How You Can Replace A Worn-Out Toilet Or Urinal Flushometer

28 September 2015
 Categories: Construction & Contractors, Articles

Share

If your business has a toilet or urinal that isn't flushing properly or is leaking at the valve, then the flushometer may need replacing. Below is how you can remove and replace a worn-out flushometer and get your industrial plumbing appliance working properly:

Tools and materials needed

  • Flushometer
  • Vacuum breaker
  • Spud wrench
  • Pipe thread tape
  • Flat-blade screwdriver
  • Plastic-bristled brush

Step-by-step procedure

1. Turn off the water supply to the appliance - Most restrooms will contain one or more plumbing stops, or shut-off valves, that provide water to the various appliances. These stops are located behind an access panel that is installed flush with the surface of the wall behind the toilet or urinal. Once you locate the stop, remove the access panel to access the internal valve. Turn off the valve so the water supply to the appliance is disconnected.

Also, each flushometer has its own stop that enables you to turn-off the water supply; this stop will be located on the incoming water line, and it is hidden behind a cap that must be removed. Slip the jaws of an adjustable spud wrench over the cap's hex head and turn it counterclockwise to loosen and remove it. Following removal, insert a flat-blade screwdriver head into the exposed slot and turn it clockwise to shut it off.

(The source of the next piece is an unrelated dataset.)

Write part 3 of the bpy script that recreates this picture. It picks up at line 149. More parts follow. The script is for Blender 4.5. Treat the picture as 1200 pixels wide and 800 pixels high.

After turning off the main plumbing stop and flushometer stop, jiggle the lever to verify that no water pressure remains in the line. Some water may exit the flushometer, but as long as there is no substantial flow, it is safe to continue.

2. Remove the flushometer from its position - After turning off the water supply to the flushometer, you are ready to remove it from the appliance. Two slip nuts attach the flushometer to the water intake and the flush tube that enters the appliance. Use the spud wrench to turn the slip nuts counterclockwise to loosen them from the flushometer, then slip the nuts out of the way. Firmly grasp the flushometer and wiggle it free from its connections to the water supply line and flush tube; expect a small amount of water to pour from the flushometer, but don't be alarmed as long as the water flow isn't more than a trickle.

3. Remove and replace the vacuum breaker - When the flushometer has been removed, reach down into the open top of the flush tube and pull out the vacuum breaker; this device prevents water from being siphoned back out of the toilet into the freshwater supply. To replace it, simply insert a new vacuum breaker into the top of the flush tube. Just make sure it is properly seated in the tube before installing the new flushometer.

4. Install the new flushometer - Use a plastic-bristled brush to scrape the threads of the water supply line and flush tube to remove any debris such as plumbers dope or hard water deposits. Wrap three turns of pipe thread tape around the threads after you have cleaned them to prepare for a watertight seal.

Next, position the new flushometer in place so the water inlet and exit are aligned with the water supply line and flush tube respectively. While holding it in place, slide the slip nuts back on to the flushometer fittings and tighten them with your spud wrench. Make the connections snug, but be careful not to overtighten them.

5. Restore water service and test the flushometer - Once the new flushometer is in place, restore the water by turning the fixture water stop counterclockwise, then turn on the local water stop that you turned off in step 1. Activate the flushometer by pulling down on its flush lever, and verify it isn't leaking and that a sufficient volume of water is released to flush the appliance. If you spot any leaks, carefully tighten the slip nuts to ensure you have made them tight enough.